Un mot sur le rapport prix et qualité de services qui oblige toutes les collectivités à se pencher une fois par an au moins sur la gestion de leur service, tout mode de gestion confondu, avec des indicateurs supplémentaires sur l'investissement et la dette. Malheureusement, je constate que ces rapports sont assez peu consultés. De même, la commission de suivi financier prévue dans le CGCT à l'article R. 2222-1, dès lors que vous avez un contrat de DSP avec certains volumes de recettes, est très faiblement mise en place.

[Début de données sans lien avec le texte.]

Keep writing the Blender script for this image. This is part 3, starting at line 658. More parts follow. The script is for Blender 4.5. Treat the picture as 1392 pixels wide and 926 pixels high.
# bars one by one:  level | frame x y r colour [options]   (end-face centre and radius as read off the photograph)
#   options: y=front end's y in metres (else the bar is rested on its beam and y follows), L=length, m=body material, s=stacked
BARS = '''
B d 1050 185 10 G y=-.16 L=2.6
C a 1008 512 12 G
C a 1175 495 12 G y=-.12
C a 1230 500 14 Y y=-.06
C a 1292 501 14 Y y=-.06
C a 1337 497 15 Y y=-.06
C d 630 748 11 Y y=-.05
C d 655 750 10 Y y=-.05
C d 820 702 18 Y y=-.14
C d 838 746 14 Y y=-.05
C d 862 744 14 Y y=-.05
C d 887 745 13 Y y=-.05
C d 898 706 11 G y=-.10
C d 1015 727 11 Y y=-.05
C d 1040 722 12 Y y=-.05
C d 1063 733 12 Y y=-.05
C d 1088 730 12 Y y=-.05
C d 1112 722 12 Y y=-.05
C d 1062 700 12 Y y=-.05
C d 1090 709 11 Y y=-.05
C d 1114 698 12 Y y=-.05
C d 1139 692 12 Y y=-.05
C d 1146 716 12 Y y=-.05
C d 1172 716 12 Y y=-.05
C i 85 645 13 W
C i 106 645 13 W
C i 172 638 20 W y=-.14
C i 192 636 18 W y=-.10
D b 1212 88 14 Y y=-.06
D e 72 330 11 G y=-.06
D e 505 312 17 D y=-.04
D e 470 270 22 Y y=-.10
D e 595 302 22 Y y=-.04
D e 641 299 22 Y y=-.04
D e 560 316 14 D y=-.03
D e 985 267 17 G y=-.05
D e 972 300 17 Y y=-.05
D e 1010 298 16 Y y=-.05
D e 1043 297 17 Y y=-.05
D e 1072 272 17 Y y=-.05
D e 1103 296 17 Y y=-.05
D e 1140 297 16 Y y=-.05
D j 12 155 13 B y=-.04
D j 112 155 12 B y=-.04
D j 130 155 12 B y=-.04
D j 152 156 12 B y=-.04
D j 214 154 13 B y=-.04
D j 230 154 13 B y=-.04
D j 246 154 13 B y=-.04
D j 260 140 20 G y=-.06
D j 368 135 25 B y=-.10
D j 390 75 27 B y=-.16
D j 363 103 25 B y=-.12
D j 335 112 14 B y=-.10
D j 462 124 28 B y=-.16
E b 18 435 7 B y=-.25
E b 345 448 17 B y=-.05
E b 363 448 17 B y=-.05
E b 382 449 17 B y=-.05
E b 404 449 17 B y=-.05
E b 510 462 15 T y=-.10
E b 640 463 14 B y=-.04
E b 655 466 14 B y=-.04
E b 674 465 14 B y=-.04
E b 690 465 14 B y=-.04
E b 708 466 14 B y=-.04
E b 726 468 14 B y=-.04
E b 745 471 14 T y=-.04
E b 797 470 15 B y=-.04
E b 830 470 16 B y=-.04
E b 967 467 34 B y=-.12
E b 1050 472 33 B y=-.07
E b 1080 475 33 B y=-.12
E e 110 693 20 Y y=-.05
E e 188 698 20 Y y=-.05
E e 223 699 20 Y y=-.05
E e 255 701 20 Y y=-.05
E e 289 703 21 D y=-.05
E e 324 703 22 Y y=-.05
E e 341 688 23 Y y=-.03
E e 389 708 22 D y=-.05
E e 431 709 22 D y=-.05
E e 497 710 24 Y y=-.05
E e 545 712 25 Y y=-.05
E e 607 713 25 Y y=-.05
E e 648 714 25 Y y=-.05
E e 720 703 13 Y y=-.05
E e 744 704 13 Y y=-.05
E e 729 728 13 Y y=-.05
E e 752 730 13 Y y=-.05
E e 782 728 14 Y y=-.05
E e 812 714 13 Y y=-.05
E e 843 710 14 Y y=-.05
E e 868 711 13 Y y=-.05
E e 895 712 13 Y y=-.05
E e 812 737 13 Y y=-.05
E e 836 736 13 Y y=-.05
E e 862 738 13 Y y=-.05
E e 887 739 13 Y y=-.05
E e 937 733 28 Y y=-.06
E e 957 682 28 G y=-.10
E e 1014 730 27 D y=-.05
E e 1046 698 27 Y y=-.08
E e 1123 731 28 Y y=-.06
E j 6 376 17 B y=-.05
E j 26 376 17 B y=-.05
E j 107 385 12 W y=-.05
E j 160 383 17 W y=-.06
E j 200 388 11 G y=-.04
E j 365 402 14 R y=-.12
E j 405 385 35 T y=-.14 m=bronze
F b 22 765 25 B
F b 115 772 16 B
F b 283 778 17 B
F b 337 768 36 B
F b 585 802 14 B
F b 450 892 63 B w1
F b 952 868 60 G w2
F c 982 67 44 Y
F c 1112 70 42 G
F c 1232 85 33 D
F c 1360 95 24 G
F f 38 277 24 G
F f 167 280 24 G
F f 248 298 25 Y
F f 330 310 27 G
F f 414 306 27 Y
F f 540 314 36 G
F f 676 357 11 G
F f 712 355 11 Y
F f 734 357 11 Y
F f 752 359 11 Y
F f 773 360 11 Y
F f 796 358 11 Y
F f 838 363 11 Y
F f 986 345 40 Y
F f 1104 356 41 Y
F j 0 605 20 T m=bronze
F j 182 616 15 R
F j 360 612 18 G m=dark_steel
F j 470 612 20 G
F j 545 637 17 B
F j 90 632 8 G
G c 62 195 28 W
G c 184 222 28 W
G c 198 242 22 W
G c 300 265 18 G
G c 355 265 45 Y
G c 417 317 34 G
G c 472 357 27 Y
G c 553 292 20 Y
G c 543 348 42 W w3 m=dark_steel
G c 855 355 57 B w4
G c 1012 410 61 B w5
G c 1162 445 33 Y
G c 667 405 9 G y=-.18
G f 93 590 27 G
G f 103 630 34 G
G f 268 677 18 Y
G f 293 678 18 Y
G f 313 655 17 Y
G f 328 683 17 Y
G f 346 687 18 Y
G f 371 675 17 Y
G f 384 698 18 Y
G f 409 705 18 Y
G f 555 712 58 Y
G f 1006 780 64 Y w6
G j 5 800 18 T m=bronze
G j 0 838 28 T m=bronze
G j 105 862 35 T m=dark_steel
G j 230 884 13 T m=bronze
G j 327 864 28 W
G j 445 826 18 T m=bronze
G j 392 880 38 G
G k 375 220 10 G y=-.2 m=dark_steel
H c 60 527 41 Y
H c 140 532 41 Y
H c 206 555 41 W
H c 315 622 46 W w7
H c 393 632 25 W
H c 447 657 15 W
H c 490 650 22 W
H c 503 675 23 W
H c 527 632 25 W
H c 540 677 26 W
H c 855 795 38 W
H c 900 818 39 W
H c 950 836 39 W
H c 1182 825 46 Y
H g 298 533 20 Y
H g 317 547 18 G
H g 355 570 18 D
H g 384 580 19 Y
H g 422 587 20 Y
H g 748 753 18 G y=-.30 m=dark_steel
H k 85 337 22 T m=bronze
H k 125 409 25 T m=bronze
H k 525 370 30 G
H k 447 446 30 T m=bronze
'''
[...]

Enfin, un mot de gouvernance sur les commissions consultatives des services publics locaux. À part dans des contextes très particuliers, suite à un scandale ou à un problème de pollution, je constate à mon échelle que beaucoup de collectivités ont du mal à mobiliser des associations d'usagers ou de citoyens autour de ces thématiques d'eau potable.
Je suis à votre disposition pour répondre à vos questions sur le financement de l'eau, la tarification ou les questions d'impayé.